Die offene und persönliche Art, mit der ihr Gast antwortete, faszinierte viele der Schüler. Auch nach dem offiziellen Teil des Besuchs umringten sie Altman, um sich weiter auszutauschen. Dabei zeigten sich einige der Schüler so berührt, dass nur noch eine lange und feste Umarmung von Altman und aufmunternde Worte von ihr halfen. „Sie hat uns gesagt, dass es wichtig ist, zu vergeben, aber es dabei wichtig ist, nicht zu vergessen“, sagt die 17-jährige Aisha. „Wir sollen selber herausfinden, wie man ein guter Mensch, ein Licht für andere sein kann“, erklärt Iman.

Wie Erinnerungen wachgehalten werden können, zeigt am Abend der Zusatzkurs Geschichte der Jahrgangsstufe Q2. Die Schüler haben den Gedenkgang der Stadt Düsseldorf anlässlich des Novemberpogroms von 1938 gemeinsam mit der Mahn- und Gedenkstätte vorbereitet. Dabei wird sich auf die Spuren der Familie Altmann begeben. An drei Stationen werden die Schüler aus dem Leben der Familie berichten, unter anderem schildern, wie diese die Überfälle und die Zerstörung ihres Zuhauses und der Synagoge während des Pogroms erlebt haben.

 Jacquelyn Altman (3. von rechts) tauschte sich intensiv und sehr persönlich mit Schülern des Friedrich-Rückert-Gymnasiums aus.

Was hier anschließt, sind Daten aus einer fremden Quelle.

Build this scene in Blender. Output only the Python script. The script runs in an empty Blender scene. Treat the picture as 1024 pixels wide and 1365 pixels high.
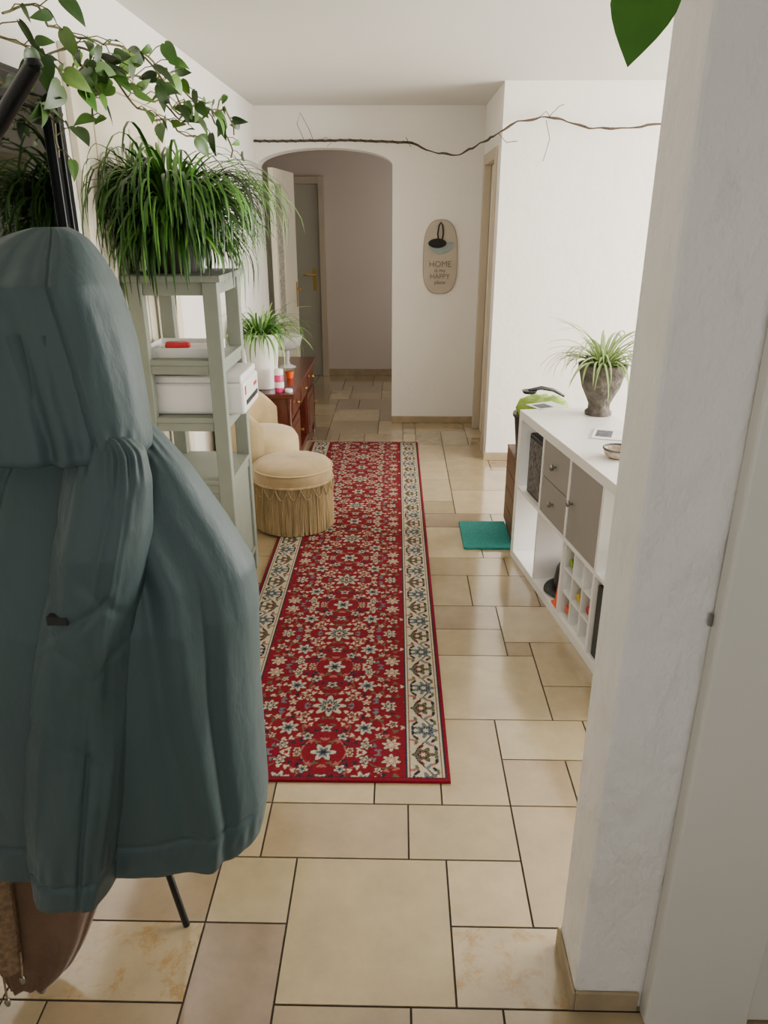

Jacquelyn Altman (3. von rechts) tauschte sich intensiv und sehr persönlich mit Schülern des Friedrich-Rückert-Gymnasiums aus.

Foto: Julia Brabeck

„Wenn Schüler erfahren, was in ihrer eigenen Stadt passiert ist, an Orten, die sie gut kennen, macht das Geschichte greifbarer und persönlicher. Zudem war Alfred Altmann, als er Deutschland verlassen musste, genauso alt, wie die Schüler. Das schafft eine Identifikationsmöglichkeit“, sagt Lehrer Tim von Berswordt-Wallrabe.